Video games are often afraid to be only a couple of hours these days, often to their detriment, but if you multiplied a movie’s runtime by 2-3x for some extra production value in your game, you end up at that $35 price point easily for a game that’s 5-10 hours long. Even for a direct comparison to Atom RPG, I’d rather pay 2-3x as much for a Wasteland game to get what I’m looking for, and Wasteland games aren’t exactly short. Neither is V Rising.
I’m sorry that you don’t enjoy video games enough to pay $30 for most of the good ones, but I hope one day you can sit down with a calculator and realize why it must be that way.
Let’s say that including benefits, a developer’s salary is about $100k. Maybe a small team of 8 people worked on a game like The Thaumaturge for 3 years. Before you even factor in contract work like voice acting, that would put the development budget at $2.4M. If the game cost $20, they’d have to sell about 120k copies to break even on that investment, which is far from guaranteed. By pricing the game at $35, their break even point is nearly half of that. This is a moderately budgeted game, not a AAA game with microtransactions.
Even an experienced team like Mimimi games, who made smart development choices by iterating on what they built before to keep costs down, releasing critical successes several times in a row, ended up closing down because the money coming in was too tight. Their games ranged from $30-$50 and had every sale, bundle, giveaway, and promotional opportunity you could think of.
Fortunately there are enough people who value them more than you, because most games, even moderately budgeted ones, wouldn’t be able to sustain themselves at that price.
It peaked today at just shy of 100k concurrent players following its successful early access period, with about 70k reviews, both of which are indicators that it’s selling extremely well, as well as taking the #4 spot on the top sellers list on Steam.
Not exactly, but I have found a taste for loot games lately, so maybe someday I’ll get around to that one. It still wouldn’t scratch the same itch though.
The industry historically hasn’t shrunk when studios close like this. There just ends up being more bespoke studios all over the world with former developers from those studios.

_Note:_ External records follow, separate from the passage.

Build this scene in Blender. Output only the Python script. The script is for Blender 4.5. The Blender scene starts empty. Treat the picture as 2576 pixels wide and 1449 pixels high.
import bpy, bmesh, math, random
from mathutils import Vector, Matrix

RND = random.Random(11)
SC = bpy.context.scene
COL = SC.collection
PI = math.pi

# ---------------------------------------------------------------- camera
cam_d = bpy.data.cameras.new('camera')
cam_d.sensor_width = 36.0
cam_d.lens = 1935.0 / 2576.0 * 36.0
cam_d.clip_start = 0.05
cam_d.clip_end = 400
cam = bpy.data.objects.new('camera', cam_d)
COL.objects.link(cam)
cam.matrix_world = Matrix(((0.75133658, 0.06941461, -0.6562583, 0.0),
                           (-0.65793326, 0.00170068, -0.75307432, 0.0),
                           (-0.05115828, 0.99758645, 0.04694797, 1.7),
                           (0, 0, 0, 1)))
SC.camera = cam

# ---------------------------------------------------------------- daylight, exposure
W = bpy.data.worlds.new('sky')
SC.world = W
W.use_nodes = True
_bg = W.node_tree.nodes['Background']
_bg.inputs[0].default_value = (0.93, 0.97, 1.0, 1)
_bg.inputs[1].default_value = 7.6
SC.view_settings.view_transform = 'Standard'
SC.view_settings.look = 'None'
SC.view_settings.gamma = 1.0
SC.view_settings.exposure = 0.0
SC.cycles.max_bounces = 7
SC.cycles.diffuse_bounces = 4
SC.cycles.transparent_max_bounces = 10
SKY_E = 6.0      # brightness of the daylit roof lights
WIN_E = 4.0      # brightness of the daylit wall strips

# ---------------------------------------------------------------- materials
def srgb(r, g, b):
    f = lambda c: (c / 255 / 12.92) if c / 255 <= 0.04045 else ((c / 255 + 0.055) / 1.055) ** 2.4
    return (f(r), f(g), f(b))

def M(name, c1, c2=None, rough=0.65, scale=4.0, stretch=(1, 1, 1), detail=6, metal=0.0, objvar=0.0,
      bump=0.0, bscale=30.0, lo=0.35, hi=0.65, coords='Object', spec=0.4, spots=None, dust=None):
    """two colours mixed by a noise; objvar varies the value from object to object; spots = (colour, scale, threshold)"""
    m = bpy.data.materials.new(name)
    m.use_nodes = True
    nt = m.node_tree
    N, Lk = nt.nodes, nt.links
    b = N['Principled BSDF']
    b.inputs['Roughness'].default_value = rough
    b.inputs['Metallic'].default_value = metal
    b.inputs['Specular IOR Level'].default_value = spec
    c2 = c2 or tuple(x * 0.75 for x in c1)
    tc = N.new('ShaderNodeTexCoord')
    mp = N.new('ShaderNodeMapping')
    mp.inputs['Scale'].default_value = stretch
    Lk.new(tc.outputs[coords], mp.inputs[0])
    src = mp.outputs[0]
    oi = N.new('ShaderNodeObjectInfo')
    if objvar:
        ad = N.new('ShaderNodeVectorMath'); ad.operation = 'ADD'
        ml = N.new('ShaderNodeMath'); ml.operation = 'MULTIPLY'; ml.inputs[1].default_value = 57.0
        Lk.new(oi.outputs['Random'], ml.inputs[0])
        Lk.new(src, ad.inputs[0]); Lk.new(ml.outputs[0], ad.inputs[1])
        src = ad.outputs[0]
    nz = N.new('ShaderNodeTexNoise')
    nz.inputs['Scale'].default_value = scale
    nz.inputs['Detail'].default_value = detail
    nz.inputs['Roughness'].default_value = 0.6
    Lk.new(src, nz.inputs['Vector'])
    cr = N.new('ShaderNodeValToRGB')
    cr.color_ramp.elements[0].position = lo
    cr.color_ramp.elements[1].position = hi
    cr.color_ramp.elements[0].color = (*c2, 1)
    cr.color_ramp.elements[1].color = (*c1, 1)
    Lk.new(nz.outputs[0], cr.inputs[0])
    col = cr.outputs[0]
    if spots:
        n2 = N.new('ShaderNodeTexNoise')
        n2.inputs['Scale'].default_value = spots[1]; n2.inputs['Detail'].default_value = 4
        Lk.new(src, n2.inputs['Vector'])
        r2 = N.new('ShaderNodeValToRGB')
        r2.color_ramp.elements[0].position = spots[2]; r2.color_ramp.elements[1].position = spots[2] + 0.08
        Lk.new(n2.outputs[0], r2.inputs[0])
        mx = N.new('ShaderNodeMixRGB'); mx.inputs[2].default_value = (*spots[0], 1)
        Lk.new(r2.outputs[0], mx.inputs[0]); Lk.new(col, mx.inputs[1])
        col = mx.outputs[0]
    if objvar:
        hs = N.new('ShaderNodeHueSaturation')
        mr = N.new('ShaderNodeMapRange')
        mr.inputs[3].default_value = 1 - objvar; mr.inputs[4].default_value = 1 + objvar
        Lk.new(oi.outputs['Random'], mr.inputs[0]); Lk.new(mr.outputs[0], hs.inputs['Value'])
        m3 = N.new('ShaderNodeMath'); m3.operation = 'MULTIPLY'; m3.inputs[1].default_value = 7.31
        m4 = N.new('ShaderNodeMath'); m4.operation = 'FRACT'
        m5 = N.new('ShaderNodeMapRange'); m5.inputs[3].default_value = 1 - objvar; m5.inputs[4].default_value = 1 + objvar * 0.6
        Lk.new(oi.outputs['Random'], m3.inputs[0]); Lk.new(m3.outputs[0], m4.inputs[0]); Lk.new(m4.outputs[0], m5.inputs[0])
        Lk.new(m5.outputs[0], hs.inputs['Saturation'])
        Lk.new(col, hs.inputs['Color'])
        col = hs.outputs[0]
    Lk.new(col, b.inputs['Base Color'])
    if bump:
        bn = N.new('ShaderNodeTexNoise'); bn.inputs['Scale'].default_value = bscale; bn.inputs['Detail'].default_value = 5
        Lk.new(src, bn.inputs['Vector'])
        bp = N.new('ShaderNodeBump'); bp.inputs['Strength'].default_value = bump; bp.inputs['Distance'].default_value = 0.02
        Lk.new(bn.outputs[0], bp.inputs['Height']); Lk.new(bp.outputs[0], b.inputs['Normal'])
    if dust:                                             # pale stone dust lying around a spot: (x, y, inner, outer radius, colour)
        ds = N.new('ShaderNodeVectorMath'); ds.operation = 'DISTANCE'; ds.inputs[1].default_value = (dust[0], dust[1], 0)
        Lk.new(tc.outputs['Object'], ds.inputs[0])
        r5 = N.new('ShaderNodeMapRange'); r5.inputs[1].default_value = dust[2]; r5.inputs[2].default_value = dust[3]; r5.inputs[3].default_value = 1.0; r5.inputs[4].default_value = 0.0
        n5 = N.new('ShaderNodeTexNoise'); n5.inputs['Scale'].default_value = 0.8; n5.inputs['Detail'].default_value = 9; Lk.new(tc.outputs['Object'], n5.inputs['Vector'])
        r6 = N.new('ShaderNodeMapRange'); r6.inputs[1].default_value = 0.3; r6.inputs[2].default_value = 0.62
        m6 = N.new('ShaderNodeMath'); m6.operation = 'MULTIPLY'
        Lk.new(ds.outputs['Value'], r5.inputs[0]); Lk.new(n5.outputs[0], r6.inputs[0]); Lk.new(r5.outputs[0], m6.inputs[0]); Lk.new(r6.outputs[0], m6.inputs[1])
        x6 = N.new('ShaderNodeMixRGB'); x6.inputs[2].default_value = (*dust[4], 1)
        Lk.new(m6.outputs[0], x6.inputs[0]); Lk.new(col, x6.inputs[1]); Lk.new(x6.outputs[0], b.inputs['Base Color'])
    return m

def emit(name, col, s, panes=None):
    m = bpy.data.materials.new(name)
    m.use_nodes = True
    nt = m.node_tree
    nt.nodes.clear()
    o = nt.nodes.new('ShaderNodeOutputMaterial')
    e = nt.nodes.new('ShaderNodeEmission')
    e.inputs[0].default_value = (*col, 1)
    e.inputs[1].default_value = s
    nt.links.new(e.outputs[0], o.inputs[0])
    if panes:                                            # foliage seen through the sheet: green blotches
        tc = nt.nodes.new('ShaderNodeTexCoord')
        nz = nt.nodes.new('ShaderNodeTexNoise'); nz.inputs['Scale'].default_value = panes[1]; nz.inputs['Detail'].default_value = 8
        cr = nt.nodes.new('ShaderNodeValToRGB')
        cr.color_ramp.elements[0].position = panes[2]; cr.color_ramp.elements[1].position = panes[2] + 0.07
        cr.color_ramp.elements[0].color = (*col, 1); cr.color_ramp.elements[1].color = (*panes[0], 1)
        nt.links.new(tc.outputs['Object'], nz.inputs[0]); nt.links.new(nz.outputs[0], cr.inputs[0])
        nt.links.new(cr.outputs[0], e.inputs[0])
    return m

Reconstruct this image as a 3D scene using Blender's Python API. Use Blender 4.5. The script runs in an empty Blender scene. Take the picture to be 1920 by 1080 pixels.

I would not agree with that, no. First because I’d say mechanics are almost always the most important part anyway, and also because I’ve probably come across more stories that have held my interest in recent years than I did 25 years ago. Stories were pretty basic back then, more often than not. In fact, these days, I’ve been carried through mediocre gameplay by well-told stories more than a few times, and I don’t think that ever happened 25 years ago.